Mr Norton admitted that the reported $1.5 million he paid for Beswick’s art would have been double if the works had been on the open market, but the Beswick Collection was for sale, not by Beswick, but by the State of California, which had seized the works early last year. It turned out that the collector, much praised for his courage in collecting works that challenged sexual repression and gender and racial biases, had bought the works of art with money stolen from business associates.
In September 1997, a court convicted Beswick of embezzling funds from Brody Smythe Direct, the direct-mail firm that he founded, and sentenced him to two years in prison. Beswick served eleven months in prison on that charge and is now living in a halfway house in Los Angeles. The proceeds from the sale will go to satisfy claims from Beswick’s creditors and to a financial settlement with his ex-wife, Karen who sued him for divorce in 1996.

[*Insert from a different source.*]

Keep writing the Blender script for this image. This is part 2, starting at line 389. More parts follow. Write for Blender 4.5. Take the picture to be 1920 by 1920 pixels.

“We’ve known Clyde’s collection for a long time. It paralleled ours and they intersected a lot. We knew him as a smart and brave and intelligent collector. So we just naturally jumped at the opportunity to buy it wholesale, to buy the entirety of it”, Mr Norton said, when he was approached about acquiring the collection by Stuart Regen of Regen Projects, a Hollywood gallery representing the court that had been given an exclusive right of negotiation, a fact that kept competitive buyers from bidding up the price. “As far as I know, no one else was immediately interested and with the resources to be able to do it”, Mr Norton said.
Beswick’s collection included works by Nan Goldin, Nayland Blake, Catherine Opie, Lari Pittman, Raymond Pettibone, and others.
One example of Beswick’s “courage”, Mr Norton said, was a work by Catherine Opie, a confrontational lesbian photographer known for her self-portraits. “The absolute toughest, which he bought a year before we had an opportunity to, was ‘Pervert’—Cathy herself done up in s/m high drag with dozens of needles penetrating her skin and a leather mask covering her face.”
The sheer size of the Norton collection led to the idea of culling it for the benefit of institutions without resources to acquire art. “We’re just feeling our way into it. We do not have a fully developed plan”, Peter Norton said. The basic idea, he explained, “had occurred to us four or five years ago. Then all of a sudden, the 1,600 that we had has now become 2,300, or 2,400. It’s really ripe for some careful selection and pruning.”
Some works “of significant economic value” may be sold, Mr Norton says, but he expects to assemble groups totalling 500 to 1,000 and give those “bundles” to museums. Among the candidates are institutions now borrowing works from Norton’s collection—the Armand Hammer Museum, the Henry Gallery (Seattle), the Cambridge Municipal Art Center (Massachusetts), the Power Plant (Toronto), as well as university museums elsewhere in the US.
“All the stuff that we weed out is going to be, in economic terms, of little value, and in aesthetic terms, interesting, but not important”, Mr Norton said. Tom Solomon, who formerly owned a gallery in Los Angeles from which the Nortons bought, will supervise the selection.
Peter Norton now sits on the board of the Whitney Museum of American Art (and on committees at the Guggenheim Museum and the Museum of Modern Art), although he doubted that the Whitney would be interested in any of the works he plans to donate to museums. He is a former trustee of the Museum of Contemporary Art in Los Angeles. “It’s been a notoriously uneven relationship”, he said, although he denied that he parted company with MoCA after the museum refused to host the exhibition, “Black male”, a thematic show about African-American masculinity supported by the Norton Family Foundation, which made its debut at the Whitney. Some critics attacked that exhibition for strident political correctness.
In Southern California, where most museums are built on the holdings of a single collector (Norton Simon, Huntington, Getty, Armand Hammer) the Nortons have no intention of following that practice. Nor will they limit their gifts to the region where they have given money and loaned much of their art. “Regional chauvinism does not interest me”, Peter Norton said, “there is not a pressing need for young contemporary artists to get exposure here. But we’re hoping to look at southern California just as eagerly as anywhere else.”